§ The problem:
Set down, without alteration, the lines from the one that contains "Continue the Blender" through the final line of the material below.

▶

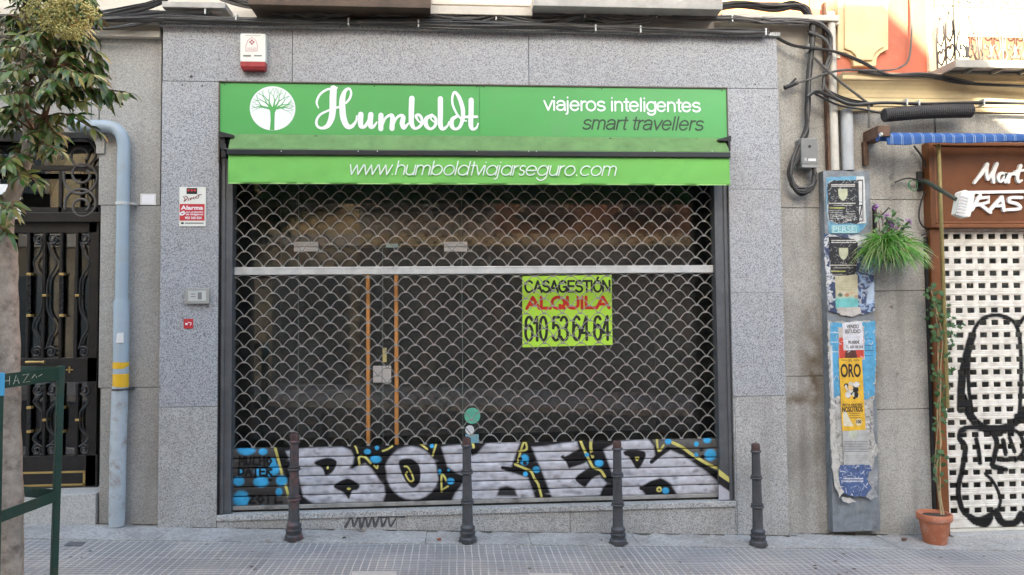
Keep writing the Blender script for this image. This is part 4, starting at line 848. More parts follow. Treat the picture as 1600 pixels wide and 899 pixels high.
# hand-drawn script
def z1(X, Y): return at(380 + X / 8, 128 + Y / 8, LY)
def z2(X, Y): return at(570 + X / 8, 128 + Y / 8, LY)
u8 = 1 / 8 / 172.0
SC = [('a', [(940, 325), (918, 255), (955, 165), (1030, 105), (1110, 82), (1172, 75)], [16, 26, 28, 28, 26, 22]),
      ('a', [(1128, 85), (1122, 200), (1120, 330), (1105, 450), (1060, 545), (985, 580), (925, 550), (918, 480), (965, 410), (1050, 365), (1130, 335), (1210, 312)], [84, 84, 82, 76, 58, 34, 32, 30, 28, 26, 26, 28]),
      ('a', [(1285, 265), (1330, 210), (1350, 140), (1325, 85), (1270, 120), (1240, 220), (1240, 340), (1255, 460), (1300, 555), (1360, 555), (1410, 490), (1420, 425)], [24, 28, 26, 24, 44, 72, 76, 76, 66, 48, 26, 18]),
      ('a', [(1470, 408), (1465, 490), (1475, 555), (1520, 560), (1570, 500)], [68, 68, 60, 36, 24]), ('b', [(0, 550), (40, 490), (75, 408)], [24, 26, 30]), ('b', [(75, 410), (68, 500), (75, 560), (110, 560), (150, 505)], [66, 66, 58, 34, 20]),
      ('b', [(202, 418), (200, 588)], [64, 62]), ('b', [(220, 540), (255, 460), (310, 420), (345, 440), (340, 585)], [26, 30, 34, 58, 64]), ('b', [(355, 540), (395, 455), (450, 420), (480, 445), (468, 520), (490, 575), (550, 515)], [26, 30, 34, 58, 64, 50, 18]),
      ('b', [(588, 208), (582, 380), (585, 520), (630, 585), (700, 545), (715, 470), (680, 415), (640, 430), (680, 500), (735, 525)], [68, 66, 62, 34, 36, 36, 34, 36, 20, 18]),
      ('b', [(840, 415), (770, 460), (765, 540), (820, 590), (880, 545), (885, 460), (835, 420), (830, 470), (900, 525)], [34, 50, 56, 30, 36, 36, 30, 18, 18]),
      ('b', [(945, 212), (945, 400), (945, 540), (975, 590), (1030, 555), (1055, 500)], [64, 64, 62, 44, 26, 18]),
      ('b', [(1165, 425), (1095, 470), (1088, 550), (1130, 592), (1190, 560), (1225, 450), (1222, 330), (1180, 200), (1125, 130), (1095, 190), (1100, 290), (1150, 400), (1210, 470), (1270, 492)], [34, 50, 56, 32, 40, 52, 54, 50, 30, 30, 28, 26, 20, 18]),
      ('b', [(1330, 230), (1328, 400), (1325, 540), (1350, 592), (1395, 575), (1418, 520)], [64, 64, 60, 40, 26, 16]), ('b', [(1262, 440), (1330, 438), (1402, 438)], [32, 32, 34])]
mb = MB()
for i, (w_, P, wd) in enumerate(SC):
    mb.stroke([(z1 if w_ == 'a' else z2)(*p) for p in P], [k * u8 for k in wd], LY - i * .00022, FY + .0005, chunk=10)
mb.build('script_lettering', WHITE, fas)
sans('lettering', 'viajeros inteligentes', (849, 152, 1095, 180.5), LY, .0165, WHITE, fas)
sans('lettering', 'smart travellers', (910, 181, 1100, 204), LY, .0150, DARKTXT, fas, shear=.22)

# ------------------------------------------------------------------ rolled-up awning with printed valance
awn = thing('awning', 'rolled green awning with dark front bar and valance printed with a web address', 'awning', (0.2, -.1, 3.3))
yb = -.17
ax0, ax1 = at(355, 240, yb)[0], at(1141, 240, yb)[0]
za, zbt, zbb, zv = at(745, 213, -.05)[1], at(745, 236, yb)[1], at(745, 244.5, yb)[1], at(745, 288, yb + .01)[1]
def cloth(name, rows, material, amp, freq):
    nx = 260; xs = np.linspace(ax0 + .006, ax1 - .006, nx); nr = len(rows)
    V = np.zeros((nr, nx, 3)); ph = np.cumsum(RNG.normal(0, .5, nx)) * .12
    for i, (y, z, k) in enumerate(rows):
        V[i, :, 0] = xs; V[i, :, 1] = y + k * amp * (np.sin(xs * freq + ph) + .6 * np.sin(xs * freq * 2.3 + 1 + ph * 2 + i * .25) + .5 * np.sin(xs * 9 + i * .5)); V[i, :, 2] = z + k * amp * .25 * np.sin(xs * 3.1 + 1)
    o = grid_obj(name, V.reshape(-1, 3), nx, nr, None, material, awn); s = o.modifiers.new('thickness', 'SOLIDIFY'); s.thickness = .002; return o
cloth('fabric', [(-.05 + (yb + .05) * t, za + (zbt - za) * t + .01 * math.sin(math.pi * t), math.sin(math.pi * min(1, t * 1.2 + .1)) if t < .8 else .3) for t in np.linspace(0, 1, 14)], GREENTOP, .0085, 24)
cloth('valance', [(yb + .012 - .006 * t, zbb + .004 + (zv - zbb - .004) * t, t) for t in np.linspace(0, 1, 16)], GREENVAL, .0050, 15)
MB().box(ax0 + .007, ax1 - .007, yb + .0035, yb + .0105, zv - .004, zv + .006).build('hem', mat('pale_green_hem', (.36, .60, .22), .8), awn)
MB().box(ax0, ax1, yb - .012, yb + .03, zbb, zbt).build('front_bar', mat('dark_front_bar', (.025, .03, .034), .35, .3), awn, bevel=.006)
mb = MB()
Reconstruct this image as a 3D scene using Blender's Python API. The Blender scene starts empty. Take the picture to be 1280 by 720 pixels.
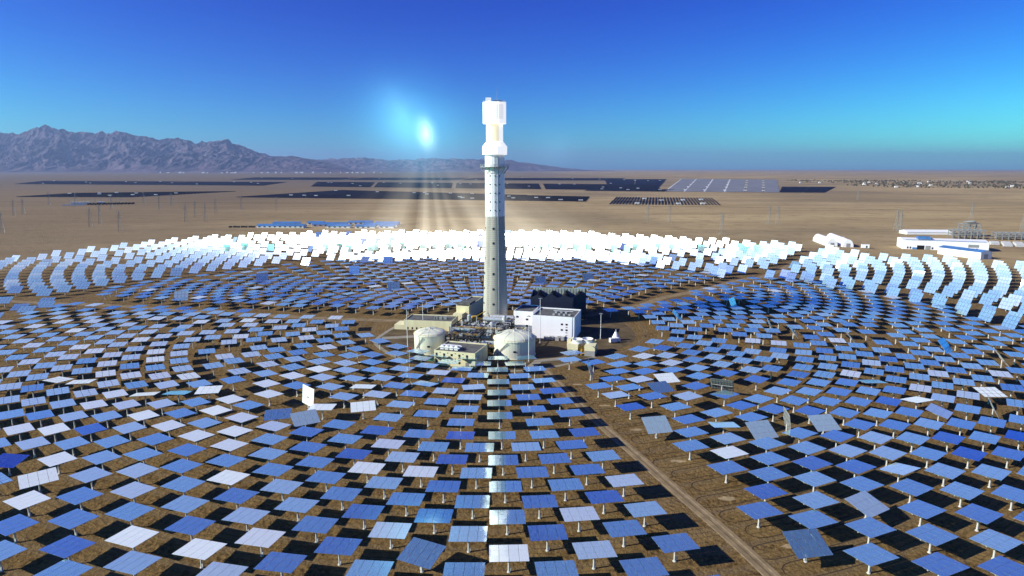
import bpy, bmesh, math, random
from mathutils import Vector, Matrix, noise
R = math.radians
S = bpy.context.scene
COL = S.collection
random.seed(7)

# ------------------------------------------------------------------ camera, sky, sun, exposure
cam_d = bpy.data.cameras.new('camera'); cam = bpy.data.objects.new('camera', cam_d); COL.objects.link(cam)
cam.location = (0, 0, 100)
PITCH = math.atan(149 / 800)
cam.rotation_euler = (math.pi / 2 - PITCH, 0, 0)
cam_d.sensor_width = 36; cam_d.lens = 22.5
cam_d.clip_start = 1; cam_d.clip_end = 120000
S.camera = cam
S.render.resolution_x = 1024; S.render.resolution_y = 576

SUN = Vector((-.853, -.228, .469)).normalized()          # towards the sun
SUN_EL = math.asin(SUN.z); SUN_AZ = math.atan2(SUN.x, SUN.y)
W = bpy.data.worlds.new('World'); S.world = W; W.use_nodes = True
wn, wl = W.node_tree.nodes, W.node_tree.links
sky = wn.new('ShaderNodeTexSky'); sky.sky_type = 'NISHITA'; sky.sun_disc = False
sky.sun_elevation = SUN_EL; sky.sun_rotation = SUN_AZ
sky.altitude = 1100; sky.air_density = 1.0; sky.dust_density = .9; sky.ozone_density = 4.0
bg = wn['Background']; bg.inputs['Strength'].default_value = .1
sep = wn.new('ShaderNodeSeparateColor'); com = wn.new('ShaderNodeCombineColor'); wl.new(sky.outputs[0], sep.inputs[0])
for i, (g_, k_) in enumerate(((2.5, .75), (2.7, 2.4), (1.3, 1.3))):       # deep, dry winter sky: each channel steepened
    a_ = wn.new('ShaderNodeMath'); a_.operation = 'MULTIPLY'; a_.inputs[1].default_value = .1; wl.new(sep.outputs[i], a_.inputs[0])
    p_ = wn.new('ShaderNodeMath'); p_.operation = 'POWER'; p_.inputs[1].default_value = g_; wl.new(a_.outputs[0], p_.inputs[0])
    m_ = wn.new('ShaderNodeMath'); m_.operation = 'MULTIPLY'; m_.inputs[1].default_value = k_ * 10; wl.new(p_.outputs[0], m_.inputs[0])
    wl.new(m_.outputs[0], com.inputs[i])
wl.new(com.outputs[0], bg.inputs['Color'])

sd = bpy.data.lights.new('sun', 'SUN'); so = bpy.data.objects.new('sun', sd); COL.objects.link(so)
sd.energy = 5.0; sd.angle = R(.5); sd.color = (1, .95, .86)
so.rotation_euler = SUN.to_track_quat('Z', 'Y').to_euler(); so.location = (-300, -100, 300)

S.view_settings.view_transform = 'Standard'; S.view_settings.look = 'None'
S.view_settings.exposure = .42; S.view_settings.gamma = 1
S.render.engine = 'CYCLES'
S.cycles.max_bounces = 6; S.cycles.glossy_bounces = 4; S.cycles.diffuse_bounces = 2; S.cycles.volume_bounces = 0
S.cycles.transparent_max_bounces = 6
S.cycles.sample_clamp_indirect = 8; S.cycles.caustics_reflective = False; S.cycles.caustics_refractive = False

# ------------------------------------------------------------------ helpers
class MB:
    """collects simple solids and links them as one mesh"""
    def __init__(s): s.v = []; s.f = []; s.m = []; s.uv = {}; s.att = []
    def add(s, vs, fs, mat=0):
        o = len(s.v); s.v += [tuple(v) for v in vs]
        for f in fs: s.f.append([o + i for i in f]); s.m.append(mat)
        return s
    def box(s, c, d, rz=0, mat=0, M=None):
        x, y, z = d[0] / 2, d[1] / 2, d[2] / 2
        vs = [Vector((a * x, b * y, e * z)) for e in (-1, 1) for a, b in ((-1, -1), (1, -1), (1, 1), (-1, 1))]
        if rz: vs = [Matrix.Rotation(rz, 3, 'Z') @ v for v in vs]
        vs = [v + Vector(c) for v in vs]
        if M is not None: vs = [M @ v for v in vs]
        return s.add(vs, [(3, 2, 1, 0), (4, 5, 6, 7), (0, 1, 5, 4), (1, 2, 6, 5), (2, 3, 7, 6), (3, 0, 4, 7)], mat)
    def prism(s, pts, z0, z1, mat=0, top=None):
        n = len(pts)
        vs = [(p[0], p[1], z0) for p in pts] + [(p[0], p[1], z1) for p in pts]
        s.add(vs, [tuple(range(n - 1, -1, -1))] + [(i, (i + 1) % n, n + (i + 1) % n, n + i) for i in range(n)], mat)
        return s.add([(p[0], p[1], z1) for p in pts], [tuple(range(n))], mat if top is None else top)
    def tube(s, p0, p1, r0, r1=None, n=8, mat=0, cap=True):
        p0, p1 = Vector(p0), Vector(p1); r1 = r0 if r1 is None else r1
        q = (p1 - p0).to_track_quat('Z', 'Y')
        vs = []
        for p, r in ((p0, r0), (p1, r1)):
            for k in range(n):
                a = 2 * math.pi * k / n; vs.append(p + q @ Vector((r * math.cos(a), r * math.sin(a), 0)))
        fs = [(k, (k + 1) % n, n + (k + 1) % n, n + k) for k in range(n)]
        if cap: fs += [tuple(range(n - 1, -1, -1)), tuple(range(n, 2 * n))]
        return s.add(vs, fs, mat)
    def lathe(s, prof, n=32, c=(0, 0), mat=0, rot=0):
        vs = [(c[0] + r * math.cos(rot + 2 * math.pi * k / n), c[1] + r * math.sin(rot + 2 * math.pi * k / n), z) for r, z in prof for k in range(n)]
        fs = [(i * n + k, i * n + (k + 1) % n, (i + 1) * n + (k + 1) % n, (i + 1) * n + k) for i in range(len(prof) - 1) for k in range(n)]
        fs.append(tuple(range((len(prof) - 1) * n, len(prof) * n)))
        return s.add(vs, fs, mat)
    def quad(s, pts, mat=0): return s.add(pts, [tuple(range(len(pts)))], mat)
    def build(s, name, mats, parent=None, loc=None, rz=0, smooth=False):
        me = bpy.data.meshes.new(name); me.from_pydata(s.v, [], s.f)
        for m in (mats if isinstance(mats, (list, tuple)) else [mats]): me.materials.append(m)
        me.polygons.foreach_set('material_index', s.m)
        if smooth: me.shade_smooth()
        o = bpy.data.objects.new(name, me); COL.objects.link(o)
        if parent is not None: o.parent = parent
        if loc is not None: o.location = loc
        if rz: o.rotation_euler.z = rz
        return o

def tag(o, label=None, cat=None, group=None, kind=None):
    if label: o['label'] = label
    if cat: o['category'] = cat
    if group: o['group'] = group
    if kind: o['kind'] = kind
    return o
def empty(name, loc=(0, 0, 0), rz=0):
    o = bpy.data.objects.new(name, None); COL.objects.link(o); o.location = loc; o.rotation_euler.z = rz
    o.empty_display_size = 1
    return o
def dup(root, loc, rz=0):
    r = root.copy(); COL.objects.link(r); r.location = loc; r.rotation_euler.z = rz
    for ch in list(root.children):
        c = ch.copy(); COL.objects.link(c); c.parent = r
        for g in list(ch.children):
            d = g.copy(); COL.objects.link(d); d.parent = c
    return r

# ------------------------------------------------------------------ materials
def mat(name, col, rough=.7, metal=0, noise_amt=.12, noise_scale=.6, spec=.3, streak=False, bump=0):
    m = bpy.data.materials.new(name); m.use_nodes = True; n, l = m.node_tree.nodes, m.node_tree.links
    b = n['Principled BSDF']; b.inputs['Roughness'].default_value = rough; b.inputs['Metallic'].default_value = metal
    b.inputs['Specular IOR Level'].default_value = spec
    tc = n.new('ShaderNodeTexCoord'); nz = n.new('ShaderNodeTexNoise'); nz.inputs['Scale'].default_value = noise_scale; nz.inputs['Detail'].default_value = 6
    if streak:
        mp = n.new('ShaderNodeMapping'); mp.inputs['Scale'].default_value = (1, 1, .12); l.new(tc.outputs['Object'], mp.inputs[0]); l.new(mp.outputs[0], nz.inputs['Vector'])
    else: l.new(tc.outputs['Object'], nz.inputs['Vector'])
    rp = n.new('ShaderNodeMapRange'); rp.inputs['From Min'].default_value = .3; rp.inputs['From Max'].default_value = .7
    rp.inputs['To Min'].default_value = 1 - noise_amt; rp.inputs['To Max'].default_value = 1 + noise_amt
    l.new(nz.outputs[0], rp.inputs[0])
    mx = n.new('ShaderNodeMix'); mx.data_type = 'RGBA'; mx.blend_type = 'MULTIPLY'; mx.inputs[0].default_value = 1
    mx.inputs[6].default_value = (*col, 1); l.new(rp.outputs[0], mx.inputs[7]); l.new(mx.outputs[2], b.inputs['Base Color'])
    if bump:
        bp = n.new('ShaderNodeBump'); bp.inputs['Strength'].default_value = bump; l.new(nz.outputs[0], bp.inputs['Height']); l.new(bp.outputs[0], b.inputs['Normal'])
    return m

def mirror_mat(name, stuff):
    m = bpy.data.materials.new(name); m.use_nodes = True; n, l = m.node_tree.nodes, m.node_tree.links
    out = n['Material Output']; b = n['Principled BSDF']
    b.inputs['Metallic'].default_value = 1; b.inputs['Base Color'].default_value = (.84, .92, .95, 1); b.inputs['Roughness'].default_value = .25 if stuff else .07
    d = n.new('ShaderNodeBsdfDiffuse'); d.inputs['Color'].default_value = (.78, .78, .74, 1)
    tc = n.new('ShaderNodeTexCoord'); mp = n.new('ShaderNodeMapping'); mp.inputs['Scale'].default_value = (5, .5, 1)
    nz = n.new('ShaderNodeTexNoise'); nz.inputs['Scale'].default_value = .9; nz.inputs['Detail'].default_value = 4
    l.new(tc.outputs['Object'], mp.inputs[0]); l.new(mp.outputs[0], nz.inputs['Vector'])
    if stuff:
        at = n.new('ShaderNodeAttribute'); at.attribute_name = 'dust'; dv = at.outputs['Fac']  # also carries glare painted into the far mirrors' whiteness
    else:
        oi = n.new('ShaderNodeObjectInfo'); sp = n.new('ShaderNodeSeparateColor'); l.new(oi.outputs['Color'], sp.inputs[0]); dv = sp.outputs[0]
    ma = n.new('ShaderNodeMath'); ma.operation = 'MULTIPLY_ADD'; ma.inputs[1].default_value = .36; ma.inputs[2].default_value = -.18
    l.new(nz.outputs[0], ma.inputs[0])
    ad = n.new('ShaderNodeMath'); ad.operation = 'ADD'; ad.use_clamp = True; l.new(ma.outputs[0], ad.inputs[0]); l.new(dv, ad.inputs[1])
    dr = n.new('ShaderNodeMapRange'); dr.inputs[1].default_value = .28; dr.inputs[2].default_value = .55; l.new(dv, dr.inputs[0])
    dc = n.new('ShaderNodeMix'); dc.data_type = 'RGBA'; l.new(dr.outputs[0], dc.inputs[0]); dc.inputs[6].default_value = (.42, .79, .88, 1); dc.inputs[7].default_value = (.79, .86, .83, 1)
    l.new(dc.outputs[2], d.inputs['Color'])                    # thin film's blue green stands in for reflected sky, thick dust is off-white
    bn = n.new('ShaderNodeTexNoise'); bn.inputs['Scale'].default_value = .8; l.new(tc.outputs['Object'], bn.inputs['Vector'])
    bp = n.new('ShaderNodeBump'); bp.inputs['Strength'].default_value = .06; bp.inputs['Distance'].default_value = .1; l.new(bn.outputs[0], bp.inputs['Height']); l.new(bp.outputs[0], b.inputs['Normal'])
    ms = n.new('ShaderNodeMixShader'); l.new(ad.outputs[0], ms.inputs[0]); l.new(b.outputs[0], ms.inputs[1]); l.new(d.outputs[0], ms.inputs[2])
    last = ms
    if stuff:                                           # joints between the facets
        uv = n.new('ShaderNodeUVMap'); uv.uv_map = 'UVMap'
        br = n.new('ShaderNodeTexBrick'); br.offset = 0; br.inputs['Scale'].default_value = 1; br.inputs['Mortar Size'].default_value = .008
        br.inputs['Brick Width'].default_value = .25; br.inputs['Row Height'].default_value = .3334; br.inputs['Mortar Smooth'].default_value = 0
        l.new(uv.outputs[0], br.inputs['Vector'])
        dk = n.new('ShaderNodeBsdfDiffuse'); dk.inputs['Color'].default_value = (.05, .05, .05, 1)
        m2 = n.new('ShaderNodeMixShader'); l.new(br.outputs['Fac'], m2.inputs[0]); l.new(ms.outputs[0], m2.inputs[1]); l.new(dk.outputs[0], m2.inputs[2]); last = m2
    l.new(last.outputs[0], out.inputs['Surface'])
    return m

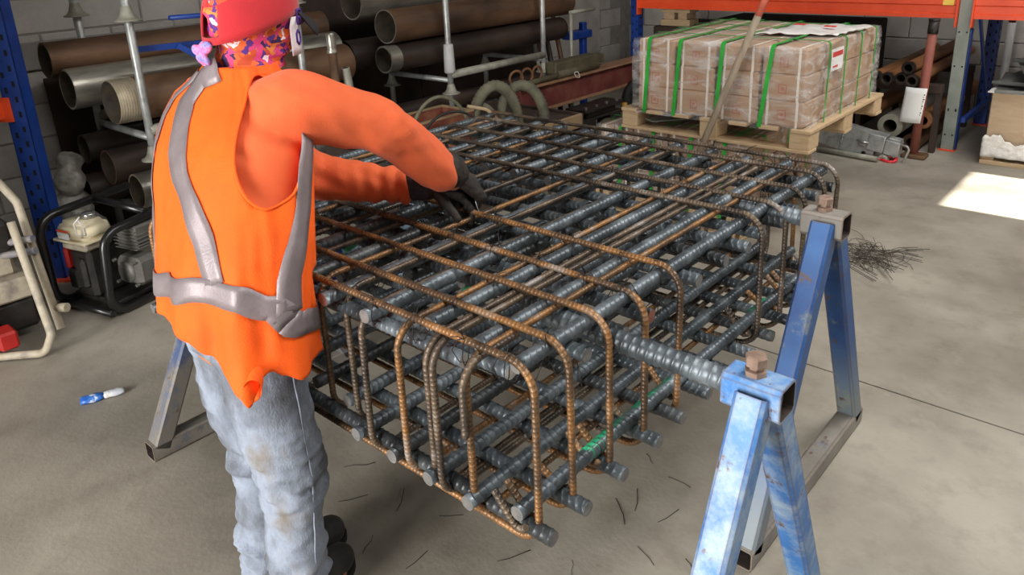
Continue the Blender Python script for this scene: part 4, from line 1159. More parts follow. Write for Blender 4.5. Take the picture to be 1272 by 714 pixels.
# ------------------------------------------------------------------ drill mast, hoses and crates behind the cage
MT['mast'] = mat('dull_maroon_paint', [rgb(74, 34, 32), rgb(100, 46, 42), rgb(116, 74, 60)], 5, .55, .1, .12, 50)
MT['mast_lit_edge'] = mat('lit_tan_edge', [rgb(122, 88, 64), rgb(158, 122, 92)], 8, .6, .2, .1, 60)  # yellowish light on the flange edges, put into their colour
MT['olive'] = mat('dirty_olive_metal', [rgb(62, 58, 42), rgb(96, 88, 66)], 9, .7, .2, .15, 50)
MT['hose'] = mat('dusty_green_hose', [rgb(58, 58, 46), rgb(90, 88, 70), rgb(104, 100, 84)], 10, .8, 0, .2, 60)
MT['rust_box'] = mat('rusty_red_box', [rgb(86, 42, 30), rgb(118, 62, 44), rgb(138, 96, 70)], 7, .75, .1, .15, 50)
MT['tan_wood'] = mat('dusty_tan_wood', [rgb(120, 98, 70), rgb(150, 126, 94)], 6, .8, 0, .15, 40, stretch=(3, .5, 3))
mast = thing('drill_mast', 'long maroon steel mast lying behind the cage and the pallet', 'drill mast', (-1.4, 4.0, 0))
mb = MB(); mb.bbox(-1.47, -1.37, 3.29, 5.1, .365, .545, .005); mb.build('web', MT['mast'], mast)
for z in (.355, .547):
    mb = MB(); mb.bbox(-1.49, -1.33, 3.29, 5.1, z, z + .016, .003); mb.build('flange', MT['mast_lit_edge'], mast)
mb = MB(); mb.tube([(-1.37, 3.32, .585), (-1.37, 3.72, .59)], .022, 10); mb.tube([(-1.37, 3.72, .595), (-1.37, 4.25, .60)], .033, 12); mb.build('feed_shaft', MT['olive'], mast)
mb = MB(); mb.bbox(-1.47, -1.36, 3.70, 4.25, .60, .69, .008); mb.bbox(-1.48, -1.40, 4.05, 4.40, .60, .67, .006); mb.build('carriage', MT['olive'], mast)
for y in (3.30, 3.52, 4.9):
    mb = MB(); mb.bbox(-1.46, -1.34, y, y + .08, 0, .355, .008); mb.build('stand', MT['olive'], mast)
mb = MB()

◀

§ Answer for the task:
Continue the Blender Python script for this scene: part 4, from line 1159. More parts follow. Write for Blender 4.5. Take the picture to be 1272 by 714 pixels.
# ------------------------------------------------------------------ drill mast, hoses and crates behind the cage
MT['mast'] = mat('dull_maroon_paint', [rgb(74, 34, 32), rgb(100, 46, 42), rgb(116, 74, 60)], 5, .55, .1, .12, 50)
MT['mast_lit_edge'] = mat('lit_tan_edge', [rgb(122, 88, 64), rgb(158, 122, 92)], 8, .6, .2, .1, 60)  # yellowish light on the flange edges, put into their colour
MT['olive'] = mat('dirty_olive_metal', [rgb(62, 58, 42), rgb(96, 88, 66)], 9, .7, .2, .15, 50)
MT['hose'] = mat('dusty_green_hose', [rgb(58, 58, 46), rgb(90, 88, 70), rgb(104, 100, 84)], 10, .8, 0, .2, 60)
MT['rust_box'] = mat('rusty_red_box', [rgb(86, 42, 30), rgb(118, 62, 44), rgb(138, 96, 70)], 7, .75, .1, .15, 50)
MT['tan_wood'] = mat('dusty_tan_wood', [rgb(120, 98, 70), rgb(150, 126, 94)], 6, .8, 0, .15, 40, stretch=(3, .5, 3))
mast = thing('drill_mast', 'long maroon steel mast lying behind the cage and the pallet', 'drill mast', (-1.4, 4.0, 0))
mb = MB(); mb.bbox(-1.47, -1.37, 3.29, 5.1, .365, .545, .005); mb.build('web', MT['mast'], mast)
for z in (.355, .547):
    mb = MB(); mb.bbox(-1.49, -1.33, 3.29, 5.1, z, z + .016, .003); mb.build('flange', MT['mast_lit_edge'], mast)
mb = MB(); mb.tube([(-1.37, 3.32, .585), (-1.37, 3.72, .59)], .022, 10); mb.tube([(-1.37, 3.72, .595), (-1.37, 4.25, .60)], .033, 12); mb.build('feed_shaft', MT['olive'], mast)
mb = MB(); mb.bbox(-1.47, -1.36, 3.70, 4.25, .60, .69, .008); mb.bbox(-1.48, -1.40, 4.05, 4.40, .60, .67, .006); mb.build('carriage', MT['olive'], mast)
for y in (3.30, 3.52, 4.9):
    mb = MB(); mb.bbox(-1.46, -1.34, y, y + .08, 0, .355, .008); mb.build('stand', MT['olive'], mast)
mb = MB()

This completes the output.